8.- ÇOCUKLARDA ANAYASA KÜLTÜRÜ VE BİLİNCİ, KURALI KOYAN VE KURALI UYGULAYAN İLE BUNLARI DENETLEYEN ORGANLARIN BİRBİRİNDEN AYRILMASINI İFADE EDEN ERKLER AYRILIĞINDA SOMUTLAŞAN , “DEVLET ANAYASA İLE DOĞAR VE ANAYASA İLE YAŞAR”; “ANAYASASIZ DEVLET, HUKUKSUZ TOPLUM OLMAZ” DEYİŞLERİ IŞIĞINDA OLUŞTURULMALIDIR.

9.- AYNI ZAMANDA ANAYASA BAYRAMI OLARAK 23 NİSAN ÇOCUK VE EGEMENLİK BAYRAMI, ÇOCUKLARIN YÖNETİME KATILIM HAKKI OLARAK VE YÖNETİCİLERİN ÇOCUK İSTİSMARINI ÖNLEYİCİ BİÇİMDE ANAYASAL GÜVENCEYE KAVUŞTURULMALIDIR.
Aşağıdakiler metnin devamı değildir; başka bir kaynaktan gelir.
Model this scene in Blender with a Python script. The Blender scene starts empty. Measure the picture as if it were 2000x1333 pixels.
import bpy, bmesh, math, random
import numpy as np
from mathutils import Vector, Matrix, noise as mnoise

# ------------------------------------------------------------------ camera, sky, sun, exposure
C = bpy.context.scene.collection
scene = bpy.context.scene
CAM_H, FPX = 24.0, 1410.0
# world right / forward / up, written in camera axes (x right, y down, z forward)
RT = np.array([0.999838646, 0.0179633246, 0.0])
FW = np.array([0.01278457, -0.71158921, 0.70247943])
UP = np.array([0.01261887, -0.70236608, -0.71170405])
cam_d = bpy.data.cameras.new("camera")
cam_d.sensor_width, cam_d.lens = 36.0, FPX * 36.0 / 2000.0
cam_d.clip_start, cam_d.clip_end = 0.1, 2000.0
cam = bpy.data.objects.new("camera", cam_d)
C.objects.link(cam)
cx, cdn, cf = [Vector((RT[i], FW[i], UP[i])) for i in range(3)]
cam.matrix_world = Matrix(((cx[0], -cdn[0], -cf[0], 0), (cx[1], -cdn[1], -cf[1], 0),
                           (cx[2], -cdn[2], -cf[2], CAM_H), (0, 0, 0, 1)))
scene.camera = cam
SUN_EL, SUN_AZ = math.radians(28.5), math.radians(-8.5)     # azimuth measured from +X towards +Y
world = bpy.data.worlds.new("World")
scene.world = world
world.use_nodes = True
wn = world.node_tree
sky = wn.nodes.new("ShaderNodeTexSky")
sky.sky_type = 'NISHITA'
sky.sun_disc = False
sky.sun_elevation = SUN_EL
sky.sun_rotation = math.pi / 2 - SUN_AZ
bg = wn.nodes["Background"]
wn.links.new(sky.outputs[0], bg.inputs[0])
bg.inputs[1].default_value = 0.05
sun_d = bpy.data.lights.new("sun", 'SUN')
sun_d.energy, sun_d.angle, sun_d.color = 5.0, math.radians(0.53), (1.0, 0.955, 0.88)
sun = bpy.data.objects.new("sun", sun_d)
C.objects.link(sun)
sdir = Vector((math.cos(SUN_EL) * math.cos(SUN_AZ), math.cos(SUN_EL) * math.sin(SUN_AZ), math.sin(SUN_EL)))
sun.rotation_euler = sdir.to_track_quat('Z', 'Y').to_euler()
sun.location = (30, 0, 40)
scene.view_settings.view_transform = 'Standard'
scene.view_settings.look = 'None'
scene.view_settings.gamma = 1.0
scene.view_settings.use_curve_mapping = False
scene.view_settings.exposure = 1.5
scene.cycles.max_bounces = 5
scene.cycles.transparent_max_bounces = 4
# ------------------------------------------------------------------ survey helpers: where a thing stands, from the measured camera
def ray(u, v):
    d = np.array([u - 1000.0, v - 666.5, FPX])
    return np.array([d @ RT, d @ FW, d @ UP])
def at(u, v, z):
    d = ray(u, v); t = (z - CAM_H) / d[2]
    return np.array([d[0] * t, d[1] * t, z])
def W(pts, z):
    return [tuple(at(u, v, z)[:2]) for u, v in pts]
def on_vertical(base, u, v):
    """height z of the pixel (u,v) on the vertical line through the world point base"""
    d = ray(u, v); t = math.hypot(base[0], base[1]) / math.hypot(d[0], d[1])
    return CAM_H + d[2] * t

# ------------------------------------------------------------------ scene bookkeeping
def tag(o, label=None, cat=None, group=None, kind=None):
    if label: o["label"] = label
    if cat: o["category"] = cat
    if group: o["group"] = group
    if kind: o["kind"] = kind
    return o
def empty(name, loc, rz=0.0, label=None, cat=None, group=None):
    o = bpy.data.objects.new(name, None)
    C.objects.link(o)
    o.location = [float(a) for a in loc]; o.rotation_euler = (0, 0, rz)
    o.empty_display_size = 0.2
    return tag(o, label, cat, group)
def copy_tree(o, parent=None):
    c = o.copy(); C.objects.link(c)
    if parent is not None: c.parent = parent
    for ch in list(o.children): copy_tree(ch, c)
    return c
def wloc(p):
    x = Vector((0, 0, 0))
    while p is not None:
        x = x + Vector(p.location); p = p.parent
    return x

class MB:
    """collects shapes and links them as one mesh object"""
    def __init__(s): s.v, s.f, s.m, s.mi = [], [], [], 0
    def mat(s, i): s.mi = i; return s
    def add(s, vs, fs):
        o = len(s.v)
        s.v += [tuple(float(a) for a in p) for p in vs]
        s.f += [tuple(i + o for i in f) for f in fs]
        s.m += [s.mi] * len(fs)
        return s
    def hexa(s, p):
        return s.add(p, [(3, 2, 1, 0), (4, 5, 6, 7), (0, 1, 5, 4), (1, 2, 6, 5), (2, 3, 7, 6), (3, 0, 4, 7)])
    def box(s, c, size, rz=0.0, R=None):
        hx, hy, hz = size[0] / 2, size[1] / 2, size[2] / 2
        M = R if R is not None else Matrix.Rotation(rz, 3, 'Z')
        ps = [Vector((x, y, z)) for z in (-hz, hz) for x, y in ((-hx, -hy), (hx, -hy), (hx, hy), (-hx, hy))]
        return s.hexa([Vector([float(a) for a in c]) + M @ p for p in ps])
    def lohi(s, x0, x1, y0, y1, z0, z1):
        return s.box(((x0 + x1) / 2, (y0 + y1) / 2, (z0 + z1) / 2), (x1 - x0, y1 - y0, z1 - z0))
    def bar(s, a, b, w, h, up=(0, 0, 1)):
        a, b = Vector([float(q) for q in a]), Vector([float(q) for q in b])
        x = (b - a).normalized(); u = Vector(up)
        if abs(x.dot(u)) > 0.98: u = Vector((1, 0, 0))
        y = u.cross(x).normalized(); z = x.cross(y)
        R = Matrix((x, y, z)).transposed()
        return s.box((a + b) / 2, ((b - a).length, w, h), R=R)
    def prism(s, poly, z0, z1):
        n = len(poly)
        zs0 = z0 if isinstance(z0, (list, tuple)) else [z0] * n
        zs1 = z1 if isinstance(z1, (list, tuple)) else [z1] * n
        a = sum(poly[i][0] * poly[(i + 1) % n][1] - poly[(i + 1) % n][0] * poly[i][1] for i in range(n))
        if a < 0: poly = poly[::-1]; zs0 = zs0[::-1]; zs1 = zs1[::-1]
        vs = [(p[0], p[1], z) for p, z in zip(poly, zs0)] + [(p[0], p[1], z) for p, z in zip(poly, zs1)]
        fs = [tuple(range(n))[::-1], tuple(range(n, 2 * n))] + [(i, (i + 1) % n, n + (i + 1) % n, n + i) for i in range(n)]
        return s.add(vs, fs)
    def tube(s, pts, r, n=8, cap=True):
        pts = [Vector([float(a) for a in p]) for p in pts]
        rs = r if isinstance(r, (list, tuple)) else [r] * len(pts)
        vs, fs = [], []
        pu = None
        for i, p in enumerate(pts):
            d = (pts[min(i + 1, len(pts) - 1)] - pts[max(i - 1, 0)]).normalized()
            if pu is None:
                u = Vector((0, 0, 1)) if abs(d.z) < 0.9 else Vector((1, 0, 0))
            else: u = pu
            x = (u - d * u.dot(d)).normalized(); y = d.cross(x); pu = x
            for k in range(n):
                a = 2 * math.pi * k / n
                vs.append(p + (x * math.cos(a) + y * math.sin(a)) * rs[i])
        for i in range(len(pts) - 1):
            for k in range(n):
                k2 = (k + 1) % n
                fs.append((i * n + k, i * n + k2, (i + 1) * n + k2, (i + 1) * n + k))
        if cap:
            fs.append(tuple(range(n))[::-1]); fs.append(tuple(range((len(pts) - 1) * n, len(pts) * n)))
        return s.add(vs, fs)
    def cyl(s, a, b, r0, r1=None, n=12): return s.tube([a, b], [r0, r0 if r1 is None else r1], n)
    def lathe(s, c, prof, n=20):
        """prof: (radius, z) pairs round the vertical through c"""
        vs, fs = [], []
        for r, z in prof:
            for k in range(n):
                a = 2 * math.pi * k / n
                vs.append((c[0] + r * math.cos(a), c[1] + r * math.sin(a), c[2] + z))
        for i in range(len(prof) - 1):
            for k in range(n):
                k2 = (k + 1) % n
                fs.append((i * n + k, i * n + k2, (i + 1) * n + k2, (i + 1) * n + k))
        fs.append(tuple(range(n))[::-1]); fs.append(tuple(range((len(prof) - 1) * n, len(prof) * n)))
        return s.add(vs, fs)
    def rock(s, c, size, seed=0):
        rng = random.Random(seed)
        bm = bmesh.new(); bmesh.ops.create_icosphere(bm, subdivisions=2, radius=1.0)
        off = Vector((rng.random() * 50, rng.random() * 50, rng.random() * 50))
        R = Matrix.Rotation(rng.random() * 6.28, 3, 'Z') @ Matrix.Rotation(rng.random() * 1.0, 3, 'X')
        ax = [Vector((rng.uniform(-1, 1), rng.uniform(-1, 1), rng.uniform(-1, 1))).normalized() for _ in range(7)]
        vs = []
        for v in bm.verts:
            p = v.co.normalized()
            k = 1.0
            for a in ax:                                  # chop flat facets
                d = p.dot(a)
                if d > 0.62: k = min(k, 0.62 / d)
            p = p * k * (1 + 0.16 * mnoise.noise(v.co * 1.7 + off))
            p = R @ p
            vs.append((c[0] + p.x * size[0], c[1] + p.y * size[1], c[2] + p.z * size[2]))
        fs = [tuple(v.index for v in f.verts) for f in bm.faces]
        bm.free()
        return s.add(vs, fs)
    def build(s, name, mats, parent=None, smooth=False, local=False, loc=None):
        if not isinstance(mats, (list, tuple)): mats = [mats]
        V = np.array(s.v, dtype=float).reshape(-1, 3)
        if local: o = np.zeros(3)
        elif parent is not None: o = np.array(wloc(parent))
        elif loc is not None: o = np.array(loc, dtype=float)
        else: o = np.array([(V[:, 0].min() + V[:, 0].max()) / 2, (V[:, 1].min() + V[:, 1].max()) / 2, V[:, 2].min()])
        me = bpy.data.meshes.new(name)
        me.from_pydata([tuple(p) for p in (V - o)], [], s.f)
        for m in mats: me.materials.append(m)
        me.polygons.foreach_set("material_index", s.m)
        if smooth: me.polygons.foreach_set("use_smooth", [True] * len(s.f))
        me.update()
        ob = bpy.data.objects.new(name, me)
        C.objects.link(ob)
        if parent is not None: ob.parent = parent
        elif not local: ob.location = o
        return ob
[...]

10.- ÇEVRE, GELİŞME VE BARIŞ BELGESİ OLARAK ANAYASA, ÇOCUKLAR İÇİN AYNI ZAMANDA BİR “DOĞA SÖZLEŞMESİ” NİTELİĞİNDE OLUP, ANAYASAL GÜVENCE ALTINDAKİ “YURTTA BARIŞ, DÜNYADA BARIŞ” İLKESİ, ÇOCUKLAR İÇİN “DÜNYA SÖZLEŞMESİ” NE AÇILAN KAPIYI OLUŞTURMAKTA; ŞU EREKTE: OLMAK ( BİR DÜNYA YÖNETİM SİSTEMİNE DOĞRU “DEMOKRASİ SÖZLEŞMESİ” ), SAHİP OLMAK (ÜÇ MİLYARDAN ÇOK KİŞİNİN TEMEL GEREKSİNİMLERİNİ KARŞILAMAYI AMAÇLAYAN “TEMEL GEREKSİNİMLER SÖZLEŞMESİ” ), BİRLİKTE YAŞAMAK ( SÜRDÜRÜLEBİLİR GELİŞMEYİ YÜRÜRLÜĞE KOYMAK İÇİN “YERYÜZÜ DOĞA SÖZLEŞMESİ”), DİYALOGA GİRMEK ( KÜLTÜRLER ARASINDA HOŞGÖRÜ VE İLETİŞİM KURMAYA YÖNELEN “KÜLTÜREL SÖZLEŞME”).